-------- DATASET EXCERPT
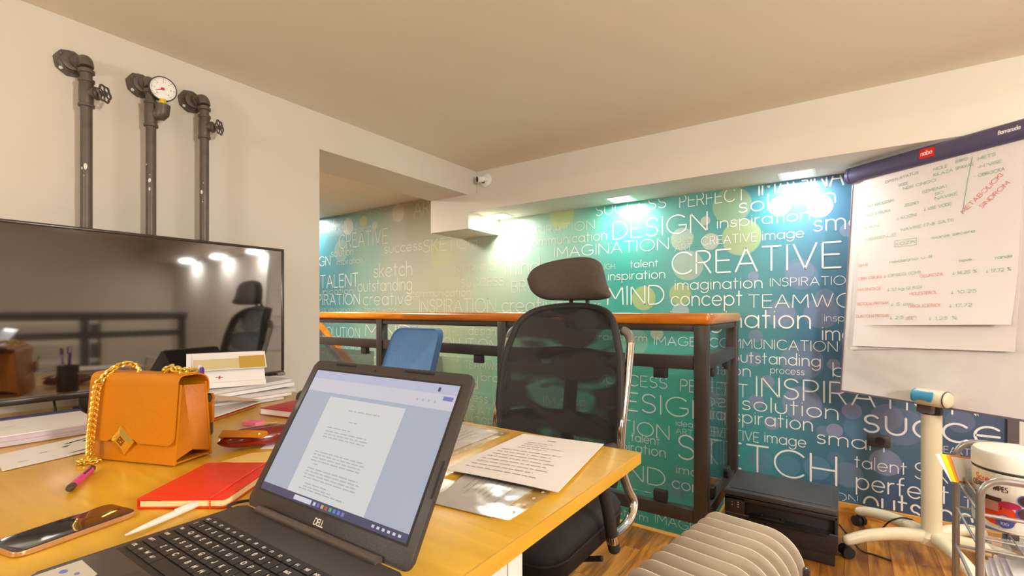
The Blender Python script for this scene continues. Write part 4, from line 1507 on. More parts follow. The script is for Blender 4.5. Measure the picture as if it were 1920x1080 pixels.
wp = thing('pen', 'slim white pen lying between the phone and the laptop', 'pen', (-.913, .323, DZ + .006), math.atan2(.115, -.041))
b = MB()
b.lathe([(.0012, -.072), (.002, -.066), (.0036, -.05), (.0052, -.02), (.0056, .03), (.0052, .055), (.003, .058)], axis=(1, 0, 0), seg=18)
b.build('barrel', M['white'], wp)
b = MB()
b.box((.03, .0, .0062), (.045, .0036, .0018), bev=.0006)
b.build('clip', M['white'], wp)

M['rose_gold'] = mat('rose_gold_metal', S(222, 176, 130), .3, .7)
M['phone_glass'] = mat('phone_glass', S(34, 34, 40), .06, spec=.8)
po = thing('smartphone', 'dark screened smartphone with rose gold frame lying at the left front of the desk', 'phone', (-.996, .214, DZ), math.atan2(.150, -.034) - R(90))
b = MB()
b.prism(rrect(.078, .155, .012), .0075, MX.Translation((0, 0, .0004)), 0, .0022)
fr = b.build('frame', M['rose_gold'], po)
b = MB()
b.prism(rrect(.0745, .1515, .0105), .0008, MX.Translation((0, 0, .0080)), 0, .0003)
b.build('screen', M['phone_glass'], po)
b = MB()
b.bx(.0390, .0398, .02, .045, .003, .0055)
b.bx(.0390, .0398, .0, .012, .003, .0055)
b.build('side_button', M['rose_gold'], fr)

# ================================================================ laptop
lp = thing('laptop', 'open dark grey laptop with a document on screen at the front of the desk', 'laptop', (-.638, .400, DZ), R(1))
M['lap_grey'] = mat('laptop_grey', S(62, 56, 54), .45, noise=(120, .05), bump=(300, .05))
M['lap_deck'] = mat('laptop_deck', S(70, 64, 61), .5, noise=(120, .05))
M['lap_black'] = mat('laptop_black', S(40, 37, 36), .45)
LW, LD, LT = .388, .262, .0195
b = MB()
b.prism(rrect(LW, LD, .010), LT - .004, MX.Translation((0, -LD / 2 + .004, .003)), 0, .003)
bs2 = b.build('base', M['lap_deck'], lp)
b = MB()
for sx in (-.16, .16):
    for sy in (-.02, -.23):
        b.lathe([(.008, 0), (.008, .0035)], (sx, sy, -.0), (0, 0, 1), 14)
b.build('rubber_foot', M['rubber'], bs2)
DKZ = LT - .001
kb = MB()
kx0, kx1, ky0, ky1 = -.182, .182, -.172, -.048
kb.bx(kx0, kx1, ky0, ky1, DKZ - .0004, DKZ + .0002)
kbo = kb.build('keyboard', M['lap_black'], lp)
M['key'] = mat('key_black', S(46, 42, 41), .5)
M['legend'] = mat('key_legend', S(232, 226, 220), .5)
U = .0186
def key(x, y, w, h, txt):
    b = MB()
    b.box((0, 0, .0012), (w - .0028, h - .0028, .0020), bev=.0005, seg=1)
    if txt:
        n_ = len(txt)
        hh = .0062 if n_ == 1 else .0040
        ww = None if n_ == 1 else .0026 * n_
        write(b, txt, MX.Translation((0, 0, .00235)), -w / 2 + .004, -.0024 if n_ == 1 and h > .015 else -.002, hh, ww, .26, 1)
    o = b.build('key', [M['key'], M['legend']], kbo)
    o.location = (x + w / 2, y, DKZ + .0003)
top = -.053
rowh = [.0145, .0195, .0195, .0195, .0195, .0195]
fn = ['ESC'] + ['F' + c for c in '123457801234'][:12] + ['PRT', 'INS', 'DEL', 'PG', 'PG']
ys = []
y = top
for h in rowh:
    ys.append(y - h / 2)
    y -= h
x = kx0 + .003
for tkey in fn:
    key(x, ys[0], .358 / len(fn), rowh[0], tkey)
    x += .358 / len(fn)
def rowkeys(r, lst):
    x = kx0 + .003
    for tk, w in lst:
        key(x, ys[r], w * U, rowh[r], tk)
        x += w * U
rowkeys(1, [('1', 1)] + [(c, 1) for c in '1234578803-'] + [('-', 1)] + [('BACK', 2)] + [('N', 1.05), ('7', 1.05), ('8', 1.05), ('-', 1.05)])
rowkeys(2, [('TAB', 1.5)] + [(c, 1) for c in 'QWERTYUIOP()'] + [('-', 1.5)] + [('7', 1.05), ('8', 1.05), ('8', 1.05), ('-', 1.05)])
rowkeys(3, [('CAPS', 1.75)] + [(c, 1) for c in 'ASDFGHJKL,.'] + [('ENTER', 2.25)] + [('4', 1.05), ('5', 1.05), ('8', 1.05), ('.', 1.05)])
rowkeys(4, [('SHIFT', 2.25)] + [(c, 1) for c in 'ZXCVBNM,.-'] + [('SHIFT', 2.75)] + [('1', 1.05), ('2', 1.05), ('3', 1.05), ('.', 1.05)])
rowkeys(5, [('CTRL', 1.25), ('FN', 1), ('W', 1), ('ALT', 1.25), ('', 5.5), ('ALT', 1), ('CTRL', 1), ('<', 1), ('-', 1), ('!', 1), ('0', 2.1), ('.', 1.05), ('E', 1.05)])
b = MB()
b.prism(rrect(.104, .076, .003), .0004, MX.Translation((-.042, -.214, DKZ - .0001)))
tp_ = b.build('touchpad', M['lap_grey'], lp)
b = MB()
b.prism([(-.183, -.256), (-.118, -.256), (-.118, -.216), (-.124, -.208), (-.183, -.208)], .0005, MX.Translation((0, 0, DKZ)), 0)
for cx, cy, r in ((-.165, -.23, .006), (-.145, -.222, .004), (-.15, -.24, .005)):
    b.prism(arcpts(cx, cy, r, r * .7, 0, 345, 12), .0003, MX.Translation((0, 0, DKZ + .0005)), 1)
b.build('sticker', [mat('sticker_silver', S(206, 200, 186), .4), mat('sticker_blue', S(120, 124, 200), .4)], lp)
# hinge bar and lid
b = MB()
b.cyl((-.145, .003, LT + .001), (.145, .003, LT + .001), .0068, seg=18)
b.build('hinge_bar', mat('hinge_grey', S(96, 86, 80), .3, .3), lp)
lid = bpy.data.objects.new('lid', None)
LA = 30
lid_mx = MX.Translation((0, .008, LT - .002)) @ MX.Rotation(R(90 - LA), 4, 'X')     # local x right, local y up along the lid, z towards the viewer
LL = .268
b = MB()
b.prism([(p[0], p[1] + LL / 2) for p in rrect(LW, LL, .012)], .007, lid_mx @ MX.Translation((0, 0, -.007)), 0, .002)
for x0, x1 in ((-.13, -.075), (.05, .115)):
    b.prism([(x0, LL - .006), (x1, LL - .006), (x1, LL - .003), (x0, LL - .003)], .0014, lid_mx, 1)
b.prism([(LW / 2 - .005, .09), (LW / 2 - .002, .09), (LW / 2 - .002, .14), (LW / 2 - .005, .14)], .0012, lid_mx, 1)
lo_ = b.build('lid', [M['lap_grey'], M['rubber']], lp)
b = MB()
b.prism(arcpts(-.02, LL - .010, .0022, .0022, 0, 340, 12), .0006, lid_mx)
b.build('webcam', M['rubber'], lo_)
b = MB()
mdl = lid_mx @ MX.Translation((0, 0, .0004))
write(b, 'DELL', mdl, -.011, .0105, .0085, .022, .2, 0, .14)
b.build('brand_lettering', M['legend'], lo_)
SX0, SX1, SY0, SY1 = -LW / 2 + .019, LW / 2 - .019, .030, LL - .020
def glow(name, c, k=.8):
    m, nt, bs, out = new_mat(name)
    bs.inputs['Base Color'].default_value = (.02, .02, .02, 1)
    bs.inputs['Roughness'].default_value = .3
    bs.inputs['Emission Color'].default_value = S(*c)
    bs.inputs['Emission Strength'].default_value = k
    return m
GM = [glow('screen_side', (166, 172, 188)), glow('screen_page', (206, 207, 206)), glow('screen_title', (180, 181, 206)), glow('screen_tools', (198, 196, 206)), glow('screen_taskbar', (58, 60, 96)),
      glow('screen_text', (168, 169, 174)), glow('screen_blue', (110, 112, 190)), glow('screen_white', (205, 205, 215)), glow('icon_red', (190, 70, 80)), glow('icon_yellow', (190, 180, 70)), glow('icon_green', (80, 170, 110)), glow('icon_blue', (90, 120, 220))]
b = MB()
def sq(s0, s1, t0, t1, lay, mi):
    x0, x1 = SX0 + (SX1 - SX0) * s0, SX0 + (SX1 - SX0) * s1
    y0, y1 = SY0 + (SY1 - SY0) * t0, SY0 + (SY1 - SY0) * t1
    z = .0006 + .0001 * lay
    b.face([b.v(lid_mx @ V((x0, y0, z))), b.v(lid_mx @ V((x1, y0, z))), b.v(lid_mx @ V((x1, y1, z))), b.v(lid_mx @ V((x0, y1, z)))], mi)
sq(0, 1, 0, 1, 0, 0)
sq(.20, .74, .05, .79, 1, 1)
sq(0, 1, .93, 1, 1, 2)
sq(0, 1, .82, .93, 1, 3)
sq(0, 1, 0, .052, 2, 4)
sq(.27, .40, .010, .042, 3, 7)
for k, mi in enumerate((7, 6, 9, 8, 10, 11, 11, 6)):
    sq(.415 + .028 * k, .432 + .028 * k, .014, .038, 3, mi)
for k in range(6):
    sq(.80 + .03 * k, .815 + .03 * k, .018, .034, 3, 7)
sq(.93, .985, .885, .915, 3, 6)
for k in range(4):
    sq(.78 + .035 * k, .79 + .035 * k, .86, .88, 3, 5)
sq(.885, .90, .945, .975, 3, 4)
for t0, n_, s0, s1 in ((.70, 1, .38, .60), (.615, 1, .42, .53), (.55, 1, .28, .48), (.52, 3, .28, .62), (.42, 1, .42, .46), (.36, 4, .27, .66), (.27, 1, .3, .34), (.235, 4, .27, .66), (.13, 2, .3, .5), (.09, 1, .27, .6)):
    for k in range(n_):
        x = s0
        e = s1 - random.random() * .06
        while x < e:
            w = random.uniform(.02, .06)
            sq(x, min(e, x + w), t0 - .022 * k, t0 - .022 * k + .008, 2, 5)
            x += w + .008
b.build('screen', GM, lo_)
b = MB()
for x0, x1, y0, y1 in ((SX0 - .003, SX1 + .003, SY1, SY1 + .003), (SX0 - .003, SX1 + .003, SY0 - .003, SY0), (SX0 - .003, SX0, SY0, SY1), (SX1, SX1 + .003, SY0, SY1)):
    b.prism([(x0, y0), (x1, y0), (x1, y1), (x0, y1)], .0012, lid_mx)
b.build('screen_rim', M['rubber'], lo_)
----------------
# PROBLEM TO SOLVE
Print, exactly as written, the lines above from the first one to the one containing "b.build('side_button', M['rose_gold'], fr)". Leave out pictures.

# THE ANSWER
The Blender Python script for this scene continues. Write part 4, from line 1507 on. More parts follow. The script is for Blender 4.5. Measure the picture as if it were 1920x1080 pixels.
wp = thing('pen', 'slim white pen lying between the phone and the laptop', 'pen', (-.913, .323, DZ + .006), math.atan2(.115, -.041))
b = MB()
b.lathe([(.0012, -.072), (.002, -.066), (.0036, -.05), (.0052, -.02), (.0056, .03), (.0052, .055), (.003, .058)], axis=(1, 0, 0), seg=18)
b.build('barrel', M['white'], wp)
b = MB()
b.box((.03, .0, .0062), (.045, .0036, .0018), bev=.0006)
b.build('clip', M['white'], wp)

M['rose_gold'] = mat('rose_gold_metal', S(222, 176, 130), .3, .7)
M['phone_glass'] = mat('phone_glass', S(34, 34, 40), .06, spec=.8)
po = thing('smartphone', 'dark screened smartphone with rose gold frame lying at the left front of the desk', 'phone', (-.996, .214, DZ), math.atan2(.150, -.034) - R(90))
b = MB()
b.prism(rrect(.078, .155, .012), .0075, MX.Translation((0, 0, .0004)), 0, .0022)
fr = b.build('frame', M['rose_gold'], po)
b = MB()
b.prism(rrect(.0745, .1515, .0105), .0008, MX.Translation((0, 0, .0080)), 0, .0003)
b.build('screen', M['phone_glass'], po)
b = MB()
b.bx(.0390, .0398, .02, .045, .003, .0055)
b.bx(.0390, .0398, .0, .012, .003, .0055)
b.build('side_button', M['rose_gold'], fr)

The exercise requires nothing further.